Stopping around midday, I acquiesced to moving around to find different viewpoints. I could have spent all day trying to find the “perfect” vantage point. I wanted a looser interpretation and something different in scale to the sketch on the other side of the double-page spread. I was so tired and affected by the fierce wind, I lost it with the perspective, but was careful not to work below the gaping arch.

I am extremely unhappy at this stage with the huge physical and psychological effort involved in getting down just a small amount of sketches. I am constantly balancing the ‘original’ and ‘innovative’ (stated criteria of the sketchbook challenge) with the somewhat tawdry character of the mundane. Trying to find aesthetic nuggets in the Blue Mountains and Lithgow was always going to be a struggle! Life on the mountains has always been far from easy and so everything about them is chiuso in se stesso. Twelve kilometres of walking yesterday resulted in just two pages and having crawled all over Lithgow, including sussing out Eskbank Museum and the Lithgow Court House, only another two single pages today.

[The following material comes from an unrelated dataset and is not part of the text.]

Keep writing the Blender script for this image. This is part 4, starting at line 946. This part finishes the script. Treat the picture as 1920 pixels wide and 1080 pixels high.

The sketchbook has 22 pages or 11 double-page spreads. At six days of sketching, that’s at least two double-page spreads a day. The criteria are obviously about creating interesting Scenic Views or Tourist Views, very similar to the imperatives governing the early work of English watercolorists J.M.W. Turner and Thomas Girtin. Their market was manufacturing interesting scenic views for their clients. The iconography these artists created was instrumental to tourists and fellow artists who came to ‘view’ the scenes from the same vantage points. Similarly today, we have a conditioned “image” of that symbol of the Blue Mountains, the Three Sisters, given that we (almost entirely) see them from the Echo Point lookout.